Voices: What Jay Z’s deal with the NFL made me realize about black capitalism

·5-min read
Voices: What Jay Z’s deal with the NFL made me realize about black capitalism

This article was originally published in 2019

This week, the NFL announced a multi-year deal with Jay-Z’s Roc Nation. This deal allows Roc Nation control of the NFL’s music and social justice programs. And yes, that’s the same NFL that Jay-Z mentioned in “Apeshit”, his joint song with wife Beyonce, when he sang: “I said no to the Super Bowl, you don’t need me, I don’t need you.” Those lyrics, at the time so seemingly revolutionary in their claims that a black music mogul didn’t need an institution as huge as the NFL to elevate his worth by association, now ring rather hollow.

It’s not lyrical hypocrisy that has most people upset about the deal, though. Instead, it’s the fact that former NFL star Colin Kaepernick was blackballed after protesting the deaths of black Americans killed by the police. How can hip-hop’s first billionaire justifiably work with an organisation which destroyed the career of a racial justice activist?

During an interview announcing the NFL-Roc Nation deal with Jay-Z and commissioner Roger Goodall, Kaepernick came up a number of times. “We forget that Colin’s whole thing was to bring attention to social injustice. In that case this is a success,” Jay-Z said, before claiming that he’d spoken to Kaepernick before making the deal. Kaepernick’s girlfriend Nessa Diabdenied he had done so. After claims and counter-claims from others, it’s become completely unclear whether the phone call happened or not; but it doesn’t necessarily matter either way.

If Kaepernick were to get his job back playing in the NFL – or if he did give Jay-Z his blessing to go forward with the deal – the NFL would still be a racist institution that doesn’t care about the lives of black people, despite 70 per cent of their players being black.

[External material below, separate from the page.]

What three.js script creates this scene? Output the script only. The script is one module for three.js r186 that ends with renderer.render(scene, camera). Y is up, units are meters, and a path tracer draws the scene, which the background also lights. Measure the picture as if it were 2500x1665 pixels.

Jay-Z has personally made a savvy business move in associating with them, but there’s no point in framing his involvement as good for social justice. It won’t be.

Last year, Kaepernick’s shadow loomed over the Super Bowl – especially when it came to the entertainment acts. Many were reported to have refused to perform, and Jay-Z himself even told Travis Scott not to perform alongside Maroon 5. Jay has subsequently said that that was because he didn’t want to see Scott playing the background to Maroon 5, leading to a few confused raised eyebrows. Does that mean it’s OK to work for the benefit of a problematic institution like the NFL so long as you’re the front man?

Earlier this year, Jay-Z performed at Webster Hall, where he did a freestyle speaking act about the late rapper and community activist Nipsey Hussle. There was uproar on social media when he said, “Gentrify your own hood before these people do it”, strongly suggesting that this is what Hussle had been doing with his own community in South Los Angeles. Gentrification may not have negative connotations for Jay-Z, but it certainly does for the people who are priced out of their neighbourhoods by its effects, and few would agree that gentrification was the aim of Nipsey Hussle’s own activism. Many openly wondered whether this line pointed to Jay-Z’s motives in investing in the construction of the Barclays Center in his home city of Brooklyn, New York.

It’s important to note that the Barclays Center does have affordable housing planned for 2025. And Jay-Z does have a history of philanthropy and community-minded actions. He produced a documentary series on Trayvon Martin, the teen who was killed by George Zimmerman, in 2012, as well as a docu-series on Kalief Browder, who spent most of his teens in prison after being falsely accused (Browder took his own life less than a year after being released.) There’s no doubt that Jay put his money where his mouth is on these projects, and that they would never have achieved such mainstream recognition without him.

But then there’s the other side of the argument. Drawing attention to black trauma and the ways in which the justice system has failed black youth is all very well and good, but it hardly contributes to positive narratives about black people in America. And a few songs about his own success aren’t going to turn that tide.

“I think we’re past kneeling, I think it’s time we go into actionable items — I think everyone knows what the issue is and we’re done with that,” Jay said in his interview about the Roc Nation deal with the NFL. It wasn’t inspiring. Clarissa Brooks replied in a tweet that “Jay-Z is a billionaire, not a community organizer. He is going to protect his interests at all costs. I’m not putting stock in anything his team is doing because it won’t be to dismantle systems, it’ll be to reform a system he makes money off of.”​

Whatever good or bad comes with Jay-Z’s decision-making, the black community seems like it will be a tertiary recipient after himself and his bottom line. He has thrown us a couple of token gestures, but at the end of the day, he’s a “business, man”. And he’s not going to let us forget it.